Bügelt Hubertus Heil (SPD) berechtigte Fragen zu oft mit einfachen Hinweisen ab?

© dpa/Kay Nietfeld

Es gibt aber auch jede Menge schlechten Populismus, auch von Seiten der Politik. Zum Beispiel bei der Frage der Regelsätze. Da ist für den Bundeshaushalt weniger zu holen, als oft suggeriert wird. Schon gar nicht lässt sich die Erhöhung zum 1. Januar per Minister-Handstreich stoppen.

Die Idee wendet sich gegen ihren Erfinder

Per Gesetz ist festgelegt, wie die ausgezahlten Summen ermittelt werden, ein guter Teil der Regeln beruht auf Verfassungsgerichtsurteilen. Im Moment hat die Bundesregierung schlicht Pech: Die Idee, Inflation künftig zügiger zu berücksichtigen, wendet sich gerade gegen ihren Erfinder. Denn die Inflation ist punktgenau zu einem Zeitpunkt gesunken, der die anstehende Erhöhung der Regelsätze nun überproportional aussehen lässt.

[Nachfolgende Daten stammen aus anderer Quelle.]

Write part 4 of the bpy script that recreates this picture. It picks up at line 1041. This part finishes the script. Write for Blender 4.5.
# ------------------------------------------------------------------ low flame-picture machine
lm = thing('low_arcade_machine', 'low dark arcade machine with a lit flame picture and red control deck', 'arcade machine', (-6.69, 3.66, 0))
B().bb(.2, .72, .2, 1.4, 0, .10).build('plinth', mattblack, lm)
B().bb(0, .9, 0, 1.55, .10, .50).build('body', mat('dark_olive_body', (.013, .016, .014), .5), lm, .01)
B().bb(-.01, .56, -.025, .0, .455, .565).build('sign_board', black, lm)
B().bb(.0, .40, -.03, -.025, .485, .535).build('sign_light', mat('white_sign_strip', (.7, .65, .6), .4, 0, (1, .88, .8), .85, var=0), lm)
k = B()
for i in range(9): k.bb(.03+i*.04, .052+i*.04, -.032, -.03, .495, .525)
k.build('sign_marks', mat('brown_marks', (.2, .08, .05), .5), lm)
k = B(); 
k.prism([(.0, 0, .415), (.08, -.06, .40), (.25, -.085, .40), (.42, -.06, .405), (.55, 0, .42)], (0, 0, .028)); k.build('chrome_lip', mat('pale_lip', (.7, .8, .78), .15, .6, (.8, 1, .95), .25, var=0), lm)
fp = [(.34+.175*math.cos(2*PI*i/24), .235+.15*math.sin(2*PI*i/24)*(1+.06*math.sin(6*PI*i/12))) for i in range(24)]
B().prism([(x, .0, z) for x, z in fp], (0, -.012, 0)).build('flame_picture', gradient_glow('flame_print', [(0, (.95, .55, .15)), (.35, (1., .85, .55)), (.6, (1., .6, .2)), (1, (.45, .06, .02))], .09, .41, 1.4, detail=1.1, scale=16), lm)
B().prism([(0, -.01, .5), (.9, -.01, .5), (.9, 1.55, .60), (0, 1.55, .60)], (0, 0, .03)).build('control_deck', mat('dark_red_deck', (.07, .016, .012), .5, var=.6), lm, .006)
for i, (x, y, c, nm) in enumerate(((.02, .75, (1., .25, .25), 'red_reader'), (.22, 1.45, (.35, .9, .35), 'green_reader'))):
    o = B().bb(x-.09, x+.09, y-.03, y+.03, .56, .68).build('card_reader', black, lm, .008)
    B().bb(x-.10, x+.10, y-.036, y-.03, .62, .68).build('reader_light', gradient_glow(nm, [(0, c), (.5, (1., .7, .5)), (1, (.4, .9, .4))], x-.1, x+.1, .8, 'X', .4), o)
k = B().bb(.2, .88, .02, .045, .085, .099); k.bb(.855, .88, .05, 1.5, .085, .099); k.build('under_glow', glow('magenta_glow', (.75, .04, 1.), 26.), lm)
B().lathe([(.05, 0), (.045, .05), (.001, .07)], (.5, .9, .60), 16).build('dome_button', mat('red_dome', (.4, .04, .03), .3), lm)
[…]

Womöglich sollten die Regeln noch einmal überarbeitet werden. Heute oder morgen ist das aber nicht zu machen.

Und natürlich – auch das zum Stichwort schlechter Populismus – darf nicht außer Blick geraten, dass das Bürgergeld das beinahe letzte Auffangnetz eines Sozialstaats ist, der viel zu viele junge Menschen schlecht versorgt, schlecht beschult, schlecht beschützt ins Leben entlässt. Zur Debatte über Arbeitsunwillige gehört immer die Frage dazu, welchen Lebensweg ein Mensch bis zu diesem Punkt gegangen ist.

Und doch: Wenn der Arbeitsminister, wie jüngst geschehen, kurz vor Beginn des Jahres 2024 plötzlich fünf Milliarden Euro mehr für das Bürgergeld einplanen muss als gedacht – dann ist es keine zufriedenstellende Antwort, dem Wahlpublikum zu bescheiden, leider sei da unterm Strich nichts zu machen.